Since oil and vinegar don’t mix, they have to be forced together. Shaking salad dressing or beating with a whisk creates a temporary emulsion. This process of emulsification is the mixing of two unmixable items. However, with vinaigrettes, it soon separates and the oil floats to the top.

Mayonnaise based dressings are made with a permanent emulsion. We’ll examine this procedure in tomorrow’s class by demonstrating what an egg yolk can do to permanently bring together two unmixable items.

Thickened dressings often use mayonnaise as a base. Ranch dressing is perhaps the most popular salad dressing made this way. Anything called an “aioli” is also a thickened cold sauce because it also uses a permanent emulsification to keep the ingredients consistently mixed.

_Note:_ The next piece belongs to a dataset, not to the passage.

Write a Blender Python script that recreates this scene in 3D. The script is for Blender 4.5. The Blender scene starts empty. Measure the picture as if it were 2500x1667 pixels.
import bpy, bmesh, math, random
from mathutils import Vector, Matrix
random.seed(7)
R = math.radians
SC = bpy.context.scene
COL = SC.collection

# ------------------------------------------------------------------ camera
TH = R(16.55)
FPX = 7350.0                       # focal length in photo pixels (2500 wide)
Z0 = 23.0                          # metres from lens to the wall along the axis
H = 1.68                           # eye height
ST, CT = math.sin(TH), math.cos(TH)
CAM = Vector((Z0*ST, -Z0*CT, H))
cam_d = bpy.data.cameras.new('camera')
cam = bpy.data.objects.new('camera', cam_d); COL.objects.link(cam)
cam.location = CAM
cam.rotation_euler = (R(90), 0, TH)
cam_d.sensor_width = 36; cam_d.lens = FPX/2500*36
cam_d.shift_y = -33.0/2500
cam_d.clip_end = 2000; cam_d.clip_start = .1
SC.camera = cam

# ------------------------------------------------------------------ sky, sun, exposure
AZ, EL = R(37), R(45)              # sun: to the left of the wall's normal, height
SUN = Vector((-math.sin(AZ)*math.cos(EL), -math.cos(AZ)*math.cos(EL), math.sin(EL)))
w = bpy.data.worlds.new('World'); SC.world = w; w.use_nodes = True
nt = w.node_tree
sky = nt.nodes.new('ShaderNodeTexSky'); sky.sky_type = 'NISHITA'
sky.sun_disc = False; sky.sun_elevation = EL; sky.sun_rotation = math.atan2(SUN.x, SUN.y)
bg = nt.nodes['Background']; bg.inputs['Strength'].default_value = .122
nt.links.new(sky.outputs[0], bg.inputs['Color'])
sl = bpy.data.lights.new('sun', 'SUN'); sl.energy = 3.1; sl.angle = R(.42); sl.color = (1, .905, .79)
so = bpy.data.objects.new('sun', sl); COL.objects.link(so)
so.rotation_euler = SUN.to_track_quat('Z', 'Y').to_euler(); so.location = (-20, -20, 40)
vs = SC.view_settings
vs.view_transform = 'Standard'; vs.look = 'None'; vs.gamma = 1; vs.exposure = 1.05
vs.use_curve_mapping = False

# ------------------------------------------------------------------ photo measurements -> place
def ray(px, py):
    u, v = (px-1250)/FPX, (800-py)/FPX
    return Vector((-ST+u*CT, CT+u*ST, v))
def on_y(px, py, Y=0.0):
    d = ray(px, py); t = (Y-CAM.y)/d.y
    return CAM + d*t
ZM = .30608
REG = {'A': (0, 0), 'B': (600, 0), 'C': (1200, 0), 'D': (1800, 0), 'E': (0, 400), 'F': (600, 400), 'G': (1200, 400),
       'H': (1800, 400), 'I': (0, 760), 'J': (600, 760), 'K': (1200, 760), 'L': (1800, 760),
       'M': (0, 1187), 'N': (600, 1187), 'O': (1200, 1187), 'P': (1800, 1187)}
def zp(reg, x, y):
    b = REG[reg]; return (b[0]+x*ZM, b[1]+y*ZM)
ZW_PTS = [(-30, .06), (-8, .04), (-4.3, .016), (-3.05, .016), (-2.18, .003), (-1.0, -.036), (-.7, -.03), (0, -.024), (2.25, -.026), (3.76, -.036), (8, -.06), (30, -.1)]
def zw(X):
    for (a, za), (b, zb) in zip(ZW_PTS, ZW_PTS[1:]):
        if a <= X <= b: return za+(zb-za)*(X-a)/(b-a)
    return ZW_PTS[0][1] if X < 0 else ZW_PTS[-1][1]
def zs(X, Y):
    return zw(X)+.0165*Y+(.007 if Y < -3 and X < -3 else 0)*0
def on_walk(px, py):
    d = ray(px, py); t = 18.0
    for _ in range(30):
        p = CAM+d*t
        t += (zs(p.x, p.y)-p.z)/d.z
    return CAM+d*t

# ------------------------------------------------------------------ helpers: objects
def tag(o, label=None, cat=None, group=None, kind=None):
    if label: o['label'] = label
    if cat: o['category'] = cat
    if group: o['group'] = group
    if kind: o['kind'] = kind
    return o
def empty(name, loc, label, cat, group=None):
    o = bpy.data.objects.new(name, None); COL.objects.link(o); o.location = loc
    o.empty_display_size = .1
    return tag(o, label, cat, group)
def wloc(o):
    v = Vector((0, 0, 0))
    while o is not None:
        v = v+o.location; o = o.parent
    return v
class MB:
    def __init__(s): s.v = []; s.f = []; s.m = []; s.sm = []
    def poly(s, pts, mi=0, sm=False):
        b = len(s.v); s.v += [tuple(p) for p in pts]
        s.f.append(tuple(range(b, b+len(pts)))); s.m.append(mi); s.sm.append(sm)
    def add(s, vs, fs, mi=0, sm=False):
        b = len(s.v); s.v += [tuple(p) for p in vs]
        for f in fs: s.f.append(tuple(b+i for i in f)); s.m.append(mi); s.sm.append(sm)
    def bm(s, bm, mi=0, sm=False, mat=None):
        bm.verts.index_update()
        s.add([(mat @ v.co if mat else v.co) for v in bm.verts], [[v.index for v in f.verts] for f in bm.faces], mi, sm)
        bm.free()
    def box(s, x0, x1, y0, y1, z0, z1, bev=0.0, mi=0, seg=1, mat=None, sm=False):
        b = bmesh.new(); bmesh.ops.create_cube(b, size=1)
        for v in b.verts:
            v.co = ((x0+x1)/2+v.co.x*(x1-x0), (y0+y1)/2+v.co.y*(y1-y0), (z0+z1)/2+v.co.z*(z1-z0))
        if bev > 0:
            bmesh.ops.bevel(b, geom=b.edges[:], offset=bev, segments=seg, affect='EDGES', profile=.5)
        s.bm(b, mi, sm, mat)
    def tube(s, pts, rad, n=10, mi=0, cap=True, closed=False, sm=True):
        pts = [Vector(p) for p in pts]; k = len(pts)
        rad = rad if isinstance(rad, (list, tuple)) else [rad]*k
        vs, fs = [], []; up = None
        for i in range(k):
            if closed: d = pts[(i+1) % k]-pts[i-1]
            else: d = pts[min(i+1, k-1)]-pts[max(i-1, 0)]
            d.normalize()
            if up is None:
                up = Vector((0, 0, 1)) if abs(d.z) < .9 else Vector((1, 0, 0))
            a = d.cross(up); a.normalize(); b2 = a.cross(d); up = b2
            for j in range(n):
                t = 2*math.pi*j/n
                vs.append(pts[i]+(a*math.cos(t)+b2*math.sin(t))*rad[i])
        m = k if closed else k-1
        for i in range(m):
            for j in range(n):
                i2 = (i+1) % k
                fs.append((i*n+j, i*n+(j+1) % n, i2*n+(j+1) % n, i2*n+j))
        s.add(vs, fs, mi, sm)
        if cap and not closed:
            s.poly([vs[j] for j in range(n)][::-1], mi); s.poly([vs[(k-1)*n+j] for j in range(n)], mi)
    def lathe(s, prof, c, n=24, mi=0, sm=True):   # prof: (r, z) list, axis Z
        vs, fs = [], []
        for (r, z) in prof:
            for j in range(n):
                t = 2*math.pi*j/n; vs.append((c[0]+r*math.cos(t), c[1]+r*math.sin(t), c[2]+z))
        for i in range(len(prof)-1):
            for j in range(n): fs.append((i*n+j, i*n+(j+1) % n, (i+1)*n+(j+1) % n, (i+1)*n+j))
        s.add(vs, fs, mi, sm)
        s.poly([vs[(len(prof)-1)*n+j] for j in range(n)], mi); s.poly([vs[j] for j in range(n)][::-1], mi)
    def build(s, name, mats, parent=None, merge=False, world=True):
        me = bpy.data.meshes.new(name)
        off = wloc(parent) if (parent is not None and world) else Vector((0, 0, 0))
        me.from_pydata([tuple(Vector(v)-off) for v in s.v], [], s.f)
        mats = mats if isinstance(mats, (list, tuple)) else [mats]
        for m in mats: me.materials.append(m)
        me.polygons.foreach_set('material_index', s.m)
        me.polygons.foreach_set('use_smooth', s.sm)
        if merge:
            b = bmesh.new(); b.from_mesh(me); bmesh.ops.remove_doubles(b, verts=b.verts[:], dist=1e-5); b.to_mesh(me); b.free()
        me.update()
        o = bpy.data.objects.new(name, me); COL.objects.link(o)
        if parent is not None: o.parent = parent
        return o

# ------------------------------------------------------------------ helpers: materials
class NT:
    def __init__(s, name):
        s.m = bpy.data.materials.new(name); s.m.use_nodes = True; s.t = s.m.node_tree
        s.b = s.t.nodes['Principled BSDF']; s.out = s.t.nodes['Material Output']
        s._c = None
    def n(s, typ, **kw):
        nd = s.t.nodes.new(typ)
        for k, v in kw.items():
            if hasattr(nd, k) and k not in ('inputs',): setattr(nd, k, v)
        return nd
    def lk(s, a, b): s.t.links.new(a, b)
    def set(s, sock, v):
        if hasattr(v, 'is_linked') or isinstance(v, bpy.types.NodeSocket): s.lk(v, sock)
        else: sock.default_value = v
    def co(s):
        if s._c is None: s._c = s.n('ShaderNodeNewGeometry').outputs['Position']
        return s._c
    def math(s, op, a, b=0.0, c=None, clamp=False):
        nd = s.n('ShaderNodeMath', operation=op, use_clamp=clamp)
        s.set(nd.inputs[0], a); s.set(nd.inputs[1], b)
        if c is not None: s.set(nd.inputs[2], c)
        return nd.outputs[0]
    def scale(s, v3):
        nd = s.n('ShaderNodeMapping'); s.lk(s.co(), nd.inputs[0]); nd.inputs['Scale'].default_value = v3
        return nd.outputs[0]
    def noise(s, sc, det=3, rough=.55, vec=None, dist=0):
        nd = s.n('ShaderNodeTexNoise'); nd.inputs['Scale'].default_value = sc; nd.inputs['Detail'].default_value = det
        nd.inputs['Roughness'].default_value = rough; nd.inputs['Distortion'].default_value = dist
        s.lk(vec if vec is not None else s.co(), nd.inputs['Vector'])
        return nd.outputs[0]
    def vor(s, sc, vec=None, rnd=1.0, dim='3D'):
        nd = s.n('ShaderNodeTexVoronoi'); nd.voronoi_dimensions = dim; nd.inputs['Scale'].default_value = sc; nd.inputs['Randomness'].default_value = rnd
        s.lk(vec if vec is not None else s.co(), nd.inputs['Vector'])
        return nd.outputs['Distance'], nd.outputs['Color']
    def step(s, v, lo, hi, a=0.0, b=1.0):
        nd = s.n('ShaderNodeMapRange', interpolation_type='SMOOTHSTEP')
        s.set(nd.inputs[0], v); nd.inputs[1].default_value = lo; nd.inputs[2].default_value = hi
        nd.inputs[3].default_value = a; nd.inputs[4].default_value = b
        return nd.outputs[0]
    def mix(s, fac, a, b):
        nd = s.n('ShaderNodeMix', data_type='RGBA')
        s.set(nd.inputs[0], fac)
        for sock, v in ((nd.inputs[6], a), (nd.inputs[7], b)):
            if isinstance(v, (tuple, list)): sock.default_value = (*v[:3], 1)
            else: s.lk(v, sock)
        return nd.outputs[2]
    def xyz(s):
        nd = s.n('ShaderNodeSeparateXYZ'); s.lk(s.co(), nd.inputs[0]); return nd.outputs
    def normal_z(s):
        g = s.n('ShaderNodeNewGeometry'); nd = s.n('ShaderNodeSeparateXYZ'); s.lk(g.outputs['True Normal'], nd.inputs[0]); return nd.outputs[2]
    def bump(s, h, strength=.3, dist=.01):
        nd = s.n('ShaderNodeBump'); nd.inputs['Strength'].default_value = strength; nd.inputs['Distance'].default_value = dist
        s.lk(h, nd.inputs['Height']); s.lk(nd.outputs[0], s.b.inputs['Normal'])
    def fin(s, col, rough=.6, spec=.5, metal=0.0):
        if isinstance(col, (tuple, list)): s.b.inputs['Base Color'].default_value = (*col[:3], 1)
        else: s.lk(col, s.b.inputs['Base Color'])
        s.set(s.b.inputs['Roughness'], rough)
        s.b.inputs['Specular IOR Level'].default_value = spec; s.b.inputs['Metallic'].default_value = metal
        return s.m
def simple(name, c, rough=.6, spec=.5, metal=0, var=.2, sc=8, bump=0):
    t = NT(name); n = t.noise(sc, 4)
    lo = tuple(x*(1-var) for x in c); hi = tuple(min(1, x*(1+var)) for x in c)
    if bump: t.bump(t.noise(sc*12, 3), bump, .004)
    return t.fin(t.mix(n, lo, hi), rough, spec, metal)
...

The third type of salad dressing is called “cooked”. Since we always need cold sauces to actually stick to our food, they need to be thickened. It’s always a disappointment to visit a restaurant and have the flavorful sauce for your salad swim on the bottom of the plate.

Cooked dressings are not hot, but they use the science of “gelatinization of starches” to thicken liquid. By adding a cornstarch slurry to simmering vinegar and flavors, it can be thickened to coat the back of a spoon, and thus stick to your salad.

You’ll know how to make salad dressings that will be unique, flavorful, impressive to your friends, and can’t be found in a grocery store when you know the categories of dressings and the simple three ingredients you need to create your own cold sauces that meet your tastes and desires.